The Bank of Ghana (BoG) has reversed its earlier decision to dismiss nearly 100 recruits employed in December 2024, following increased public scrutiny and internal deliberations.
According to Myjoyonline.com, the affected personnel have been formally notified that the termination letters previously issued have been withdrawn. They are now expected to return to work next week.
The Central Bank has yet to release an official statement on the development. However, insiders suggest that both internal and external pressures may have played a role in prompting the U-turn, with the Bank’s board reportedly reaching the decision during a meeting held this week.
Initially, the BoG defended the terminations as a standard outcome of a probationary performance review conducted by its Human Resource and Capacity Development Department. The process, according to the Bank, assessed each employee’s performance, alignment with institutional values, and potential contributions to strategic goals.
In line with that assessment, 97 individuals were deemed unsuccessful and were issued termination letters dated June 19, 2025, with the dismissal to take effect on June 23. The affected recruits were offered one month’s salary in lieu of notice and directed to return all BoG property in their possession.
However, the Bank’s recent reversal has raised questions over the initial justification. Some observers believe concerns over possible legal implications and reputational damage—particularly given the post-election timing of the original hires—may have influenced the new direction.
According to reports, rather than limiting reinstatement to a select group based on operational needs, the BoG has decided to place all affected individuals on extended probation. This revised approach allows the Bank to retain staff with needed competencies while continuing to assess their suitability.
“This is entirely within the Bank’s discretion,” a source said. “If the institution identifies essential skills among previously terminated staff or deems the circumstances exceptional, it can reinstate them accordingly.”
The recalled staff reportedly reported to the Bank on June 26, 2025, and are scheduled to resume duties in the coming week.
BoG officials maintain that each employment decision is evaluated independently, based on performance outcomes and institutional needs at the time.

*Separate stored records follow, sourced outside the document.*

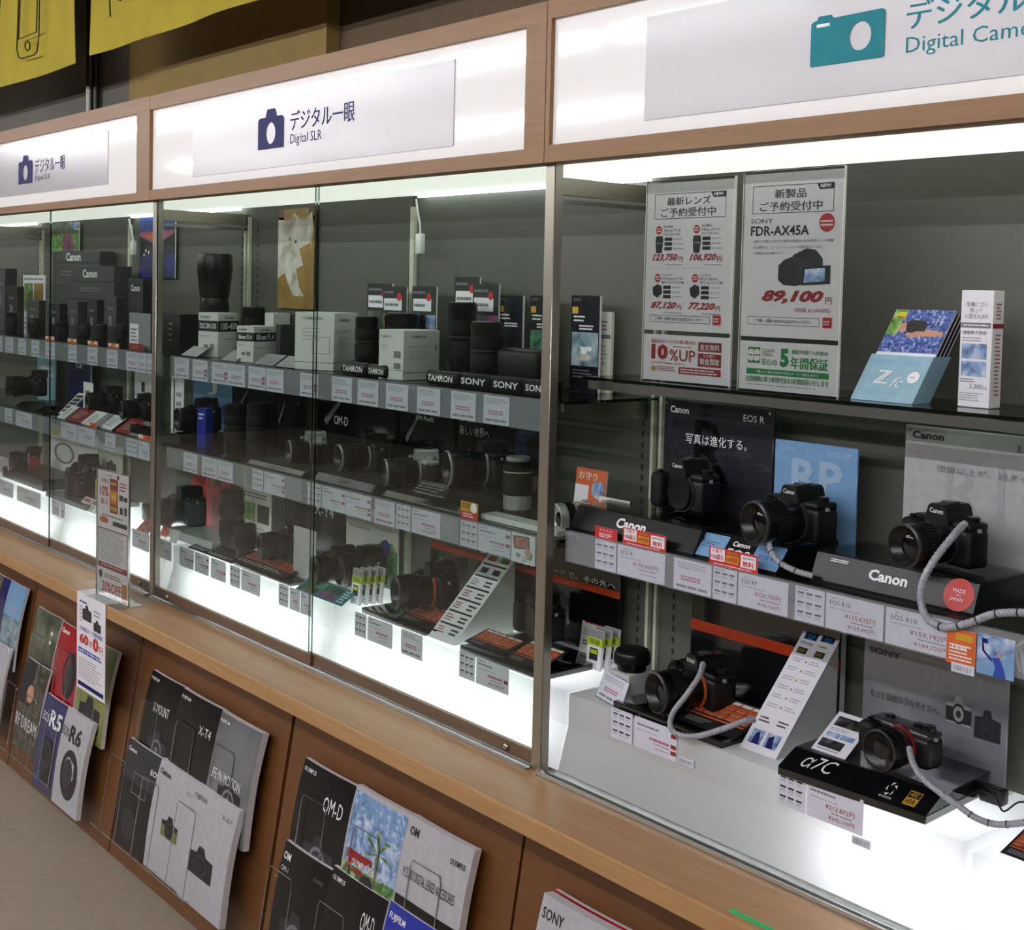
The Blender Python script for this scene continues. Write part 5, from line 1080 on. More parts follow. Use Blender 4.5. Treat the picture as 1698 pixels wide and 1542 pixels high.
def pr_manga(F): F.rect(0, 0, 1, 1, 'paper', .5); F.poly([(.05, .1), (.75, .05), (.8, .48), (.12, .55)], 'ink', 1); F.poly([(.1, .14), (.7, .1), (.75, .44), (.16, .5)], 'ph_grid', 2); F.disc(.8, .7, .12, 'green', 2); F.disc(.72, .6, .13, 'skin', 3); F.oval(.3, .75, .1, .08, 'ink_grey', 1); F.lines(.5, .75, .7, .95, 2, 'ink_grey')
x0, x1 = Xat(848, .031, 1.2), Xat(887, .031, 1.2); sheet('picture_card', 'white card with a small comic picture hanging beside the steel post', (x0 + x1) / 2, .031, ZB - .064, x1 - x0, .060, pr_manga, cat='card', th=.0006)
def pr_gold(F): F.rect(0, 0, 1, 1, 'orange', .5); F.text('お守り', .1, .06, .7, .2, 'white', .01); F.rect(.0, .3, .45, 1, 'paper', 1); F.oval(.75, .35, .2, .16, 'ph_lake', 2)
sheet_px('promo_card', 'orange promotion card behind the silver lens right of the steel post', 948, 998, 778, .20, B, pr_gold, th=.003, tilt=.1, cat='card')
holder('cream card with rows of small icons in a clear stand, right of the steel post', 985, 1036, .15, B, .075, lambda F: (F.rect(0, 0, 1, 1, 'paper_warm', .5), F.lines(.1, .08, .9, .14, 1, 'ink_grey'), F.lines(.1, .3, .9, .36, 1, 'red_dark', fill=.8), F.lines(.08, .45, .9, .6, 3, 'ink_soft'), F.lines(.1, .7, .9, .8, 1, 'ink'), F.lines(.1, .85, .9, .95, 1, 'ink_soft')), .18)
cam_px('small silver camera with a wide glass lens right of the steel post', 965, .15, B, rot=-.3, W=.105, H=.07, D=.035, L=.06, r=.034, hump=False, grip=False, body='charcoal', top='cam_silver', ring='cam_silver', band='cam_silver')
tag(MB().rbox(-2.19, -1.94, .055, .10, B, B + .012, 'box_white', .001, 1).build('white_tray'), 'low white tray beside the steel post on the middle lower shelf', 'tray')
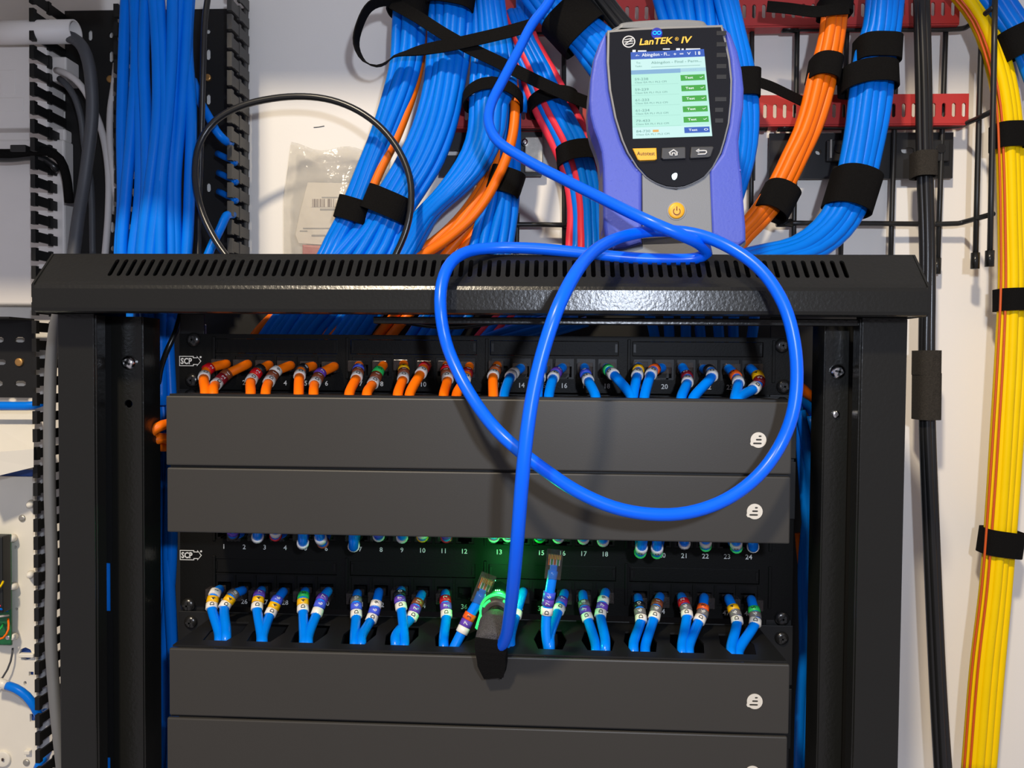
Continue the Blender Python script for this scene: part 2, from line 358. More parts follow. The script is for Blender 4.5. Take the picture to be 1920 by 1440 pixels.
for sgn, (a, b), (c, d) in ((-1, (109, 177), (210, 266)), (1, (1697, 1613), (1590, 1546))):
    xo, xi = rx(a, -.06), rx(b, -.06); ro, ri = rx(c, -.035), rx(d, -.035)
    lo, hi = min(xo, xi), max(xo, xi)
    box('front_post', lo, hi, -0.06, -0.058, ZL, ZB + .001, 'rack_black', rack, 0.0007)
    box('post_flange', xi - 0.001, xi + 0.001, -0.0585, -0.047, ZL, ZB, 'rack_black', rack, 0.0006)
    box('post_side', xo - 0.001 * (1 - sgn) / 1 * .5, xo + 0.001, -0.0585, 0.11, ZL, ZB, 'rack_dark', rack, 0.0006)
    lo, hi = min(ro, ri), max(ro, ri)
    hz = [at(241 if sgn < 0 else 1571, y, -.035) for y in (757, 1465)]
    holes = [slot(h.x, h.z, 0.0062, 0.0062, 6) for h in hz[:1]] if sgn < 0 else []
    link('inner_rail', prism_mesh(rect(lo, ZL, hi, ZB), 0.0018, holes, XZ(-0.035)), 'rack_black', rack)
    box('rail_flange', ri - 0.001, ri + 0.001, -0.034, -0.009, ZL, ZB, 'rack_black', rack, 0.0006)
    g0, g1 = sorted((xi, ro)); holes = []
    if sgn < 0:
        for (y0, y1) in ((1055, 1146), (1420, 1500), (785, 830)):
            q = at(202, (y0 + y1) / 2, -.033); holes.append(rect(q.x - .0022, at(200, y1, -.033).z, q.x + .0022, at(200, y0, -.033).z))
        holes = holes[:2]
    g0, g1 = (at(186, 800, -.033).x, ro + .0005) if sgn < 0 else (ro - .0005, ro + .010)
    link('channel_plate', prism_mesh(rect(g0, ZL, g1, ZB), 0.001, holes, XZ(-0.033)), 'rack_dark', rack)
    mo = sgn * 0.2415; mi = sgn * 0.222
    box('mounting_rail', min(mo, mi), max(mo, mi), 0.0015, 0.004, ZL, 0.060, 'rack_dark', rack, 0.0005)
    px, py = (241, 680) if sgn < 0 else (1571, 697)
    cross_screw('post_screw', px, py, -.0365, 0.0054, 'chrome', rack, 0.0032)
disc('hole_plug', 1568, 777, -.0365, 0.0027, 0.002, 'chrome', rack, 16, 0.0006)
box('back_plate', -0.335, 0.335, 0.125, 0.127, ZL, 0.085, 'rack_dark', rack, 0)  # black sheet added behind so the gaps read dark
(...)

On June 19, 2025, the BoG terminated the employment of 97 probationary staff who were hired shortly after the December 2024 general elections. The Bank cited poor performance during the six-month probation period as the basis for the non-confirmation of appointments.
The institution explained that the terminations followed an internal review, which also uncovered procedural lapses in some recruitment processes. Nonetheless, more than half of the new hires were confirmed after meeting the required standards.
Officials emphasized that the actions were consistent with contractual probation terms and were not aimed at any specific individuals or group within the organization. The Bank framed the initial dismissals as part of a routine human resource exercise.